Awakening, the book about the exhibition.

The essays focus on the U.N. SDG’s and are penned by prominent contributors, from Jim Yong Kim, President of the World Bank Group (writing about poverty) to Phumzile Mlambo-Ngcuka, Executive Director of UN Women and United Nations Under-Secretary-General (writing about gender equality). But when it came to choosing a curator to mine the Canada Council Art Bank for homegrown artwork for the exhibit, the Lieutenant Governor turned to an old friend: renowned Canadian architect, designer and creative visionary Bruce Mau.

“I think that art kind of opens other channels. The political discourse is one channel and artists really work to think about other channels and about other ways of connecting with people and opening conversations and exploring things in other ways that maybe aren’t so direct and practical, but can be actually more profound in its engagement and deeper in its exploration,” Mau, 58, said. “There is a kind of opportunity to wake up to possibility and wake up to the challenges that we face and the opportunity that those challenges represent. So from a curatorial perspective, what I was looking for is what are artists doing in relation to these kinds of questions, these kinds of challenges?”
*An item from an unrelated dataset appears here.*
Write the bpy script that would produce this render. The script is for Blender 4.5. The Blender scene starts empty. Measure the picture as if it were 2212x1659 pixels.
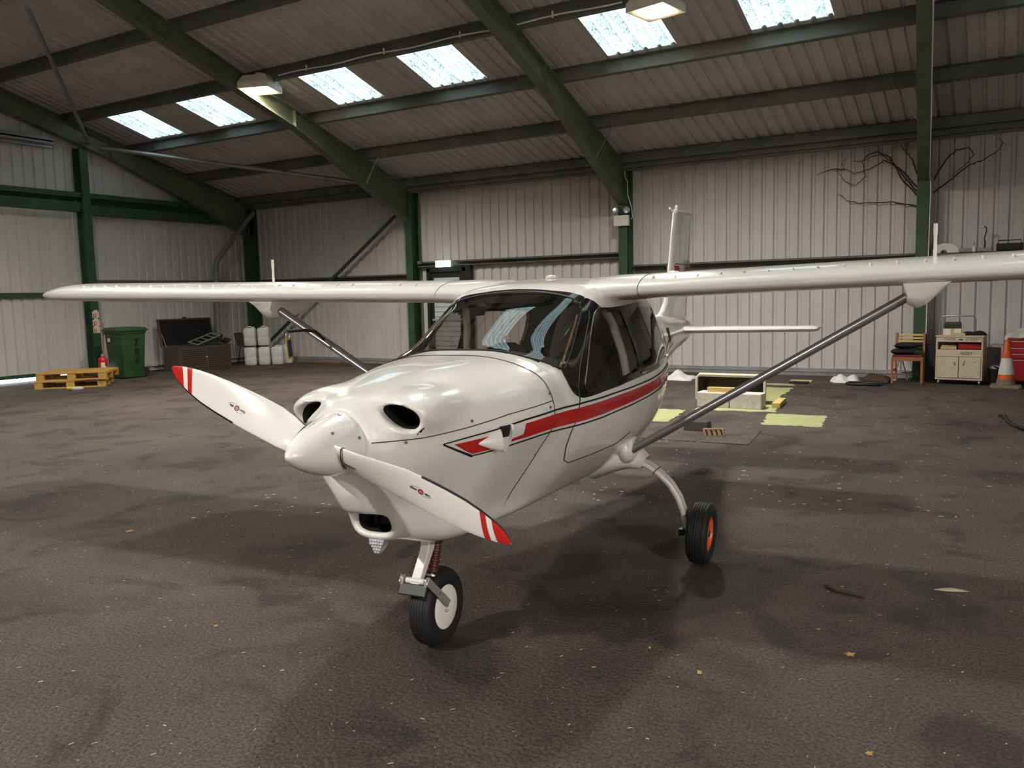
import bpy, bmesh, math, random
import numpy as np
from mathutils import Vector, Matrix
from mathutils.geometry import delaunay_2d_cdt
SC = bpy.context.scene
COL = SC.collection
PI = math.pi
# ------------------------------------------------------------------ camera (hangar frame: X along the back wall, Y towards it, Z up; photo is 2212 x 1659)
_cd = bpy.data.cameras.new('camera'); CAM = bpy.data.objects.new('camera', _cd); COL.objects.link(CAM)
_cd.sensor_fit = 'HORIZONTAL'; _cd.sensor_width = 36.0; _cd.lens = 1800.587/2212*36.0; _cd.clip_start = .05; _cd.clip_end = 200
_cr, _cdn, _cf = Vector((.85985265, .51001464, -.02320542)), Vector((.03401826, -.10258564, -.99414232)), Vector((-.50940768, .85402649, -.10555835))
CAM.matrix_world = Matrix((( _cr.x, -_cdn.x, -_cf.x, 0), (_cr.y, -_cdn.y, -_cf.y, 0), (_cr.z, -_cdn.z, -_cf.z, 1.52), (0, 0, 0, 1)))
SC.camera = CAM
# ------------------------------------------------------------------ world: even overcast daylight outside, seen through the roof lights and the gaps at the door
WORLD = bpy.data.worlds.new('overcast_sky'); SC.world = WORLD; WORLD.use_nodes = True
_bg = WORLD.node_tree.nodes['Background']; _bg.inputs[0].default_value = (.86, .94, 1.0, 1); _bg.inputs[1].default_value = 1.9
SC.view_settings.view_transform = 'Standard'; SC.view_settings.look = 'None'; SC.view_settings.gamma = 1.0
SC.view_settings.use_curve_mapping = False
SC.view_settings.exposure = 1.5
LAMP_W = 330.0                                                       # watts of each high-bay lamp (built with its housing below)
LAMPS = [(-10.90, 10.27, 5.02), (-3.95, 10.37, 5.02), (7.4, -3.1, 5.02), (-10.8, 5.75, 6.22), (-3.85, 5.75, 6.22), (-4.6, -3.1, 5.02)]  # the last is an added fill lamp for the front of the aircraft
SC.cycles.max_bounces = 5; SC.cycles.diffuse_bounces = 3; SC.cycles.glossy_bounces = 2; SC.cycles.transmission_bounces = 4; SC.cycles.transparent_max_bounces = 10
SC.cycles.use_adaptive_sampling = True; SC.cycles.adaptive_threshold = .06; SC.cycles.adaptive_min_samples = 16
SC.cycles.use_denoising = True; SC.cycles.sample_clamp_indirect = 6.0; SC.cycles.caustics_reflective = False; SC.cycles.caustics_refractive = False
random.seed(7)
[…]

Sitting among the exhibited artwork, Dowdeswell notes that the artistic component, and the familiarity of the Canadian landscapes depicted, offers the opportunity to resonate with “what we know is just beneath the surface with people.” Meanwhile Mau, who was born and raised in Northern Ontario, recalls the first time he ever visited a big city (Toronto, as a college student) and saw the work of the Group of Seven at the Art Gallery of Ontario. “They made images of where I grew up and I realized, for the first time, that my story could actually be relevant to other people. I just never thought that until I saw my place in the museum.”

“IV Converting the Powell River Mill to a Recreation and Retirement Centre,” by Eleanor Bond

Awakening evokes similar responses, with paintings and photography depicting a cross-section of Canadian landscapes, from ice fishing and Indigenous art to wildlife and the effects of human consumption and waste. Mau points to Kim Ondaatje’s Inco Slag Train, in which the vehicle is depicted crossing a cloudy, neutral-coloured landscape that also recalls memories of his rural youth. “It’s a very beautiful work and … you can see the air. And somehow it’s almost like you can taste the sulphur in the air in the visual itself. And it’s a really interesting, challenging image because it makes a thing of beauty out of something that is really problematic and something [that] doesn’t look like this anymore. We’ve really improved the conditions of this activity. It’s still challenging in many respects but we’re constantly working to redesign how we do these things and change the way we live.”

When asked which works resonate with her, Dowdeswell gestures to Eleanor Bond’s wall-sized painting IV Converting the Powell River Mill to a Recreation and Retirement Centre (above), a brightly-coloured piece depicting an old industrial complex outfitted for seniors, including a life-sized chess board and a water slide running into a pool.

“This one really speaks to me because of its playfulness and its creativity,” the Lieutenant Governor smiles. “And it’s partly the colour that really draws me in, but it’s really about … the opportunity to imagine something that is an old industrial site and turning it into a playground for people of an aging demographic. For me it’s the opportunity to take something that is past its due date and turning it into something that’s really quite meaningful.”

And speaking of sustainability and an aging demographic, Dowdeswell believes that the opportunity still exists for the boomer generation to leave their own positive environmental legacy on the world.

“If you could harness the wisdom, the intelligence, the lived experience that that generation has, it would be wonderful. It would be wonderful in terms of collaborating on solutions, it would be wonderful in terms of imparting that lived experience to the younger generation, who will take it even further because they’re so curious,” she says. “ The word retirement, for many people, has disappeared, and what they’re looking for is something where they will continue to learn, something where they can continue to contribute. And we can certainly use them all in the sustainability movement.”